Our recent duplex we purchased last year and now have done some remodels on has not been successful for us.  We are in the process of finally getting it stabilized, but it has been a learning experience to say the least.  I did not estimate the repairs good enough.  Through our inspection process we had to hire an inspector we had not used before, and he failed to spot a LOT of stuff (and i know better).  We also had a termite company come out to check for termites, and the property ended up having termite damage.  Luckily this was our second property, and our first one has been good so far so it has not impacted us too much, but our next one we will be much better at.

I thought id throw in an edit here:  We invested about 28K into this property, and ended up paying 103K for it.  It was renting out at $500 a unit, and I knew we could rent it for at least $700 with upgrades (I estimated 5K more for upgrades).  We ended finding all kinds of extra damage.  We do have the property rented out on both sides for the $700 a month price, but our rehab costs were about triple what I expected (and was totally my fault I knew better).  We will end up having another 15k on top of the down payment total into the property by the end of next month.  Luckily this included a brand new exterior (siding needing replacement due to rats), kitchen cabinets on both sides, new AC on one side, new flooring on both sides, ETC.

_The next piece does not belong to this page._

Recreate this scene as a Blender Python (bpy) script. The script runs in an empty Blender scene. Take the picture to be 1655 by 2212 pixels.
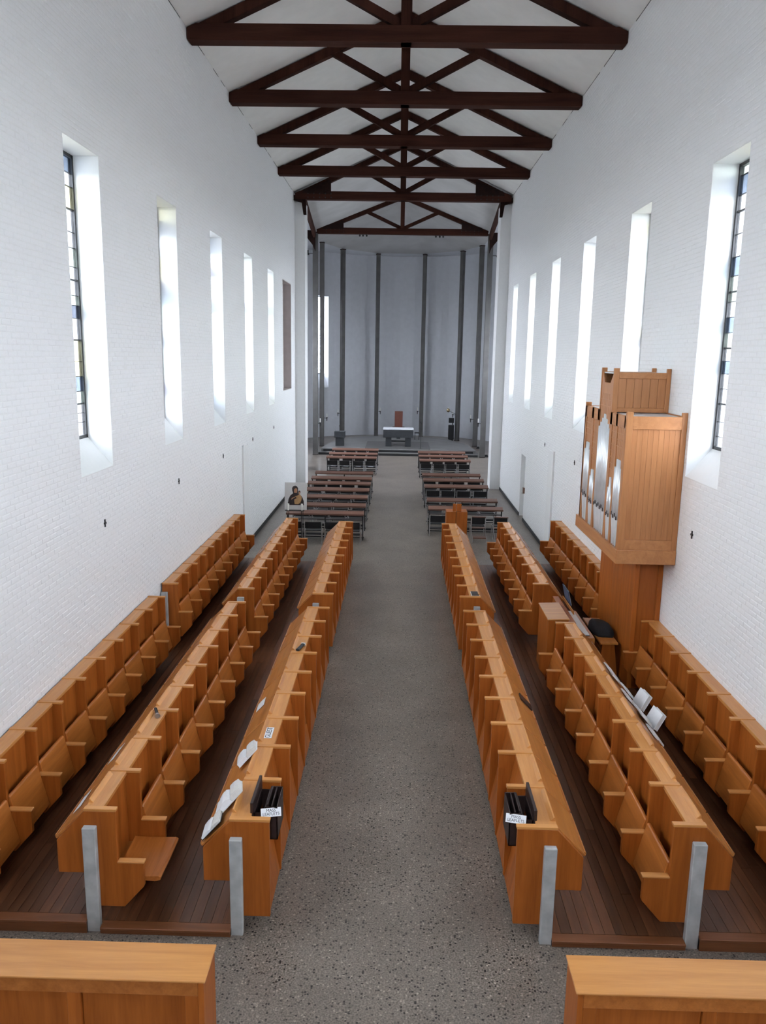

Our next property we will be going at this an entirely different way, and I will be networking more as this is a huge weakness of mine.  

I think I'm experiencing one now.  Final walk through on a duplex and it appears the leases aren't being followed, more pets in both units.  I pushed closing and now seller wants to walk.  I've incurred some expenses that I'll have to either walk and eat or pull a few levers and see where that gets me.  Already got a line on another duplex so I'm not sure how much I want to push on it to get some of my costs back.  I'm hopeful that I'd be successful but not sure I want to waste the time chasing it.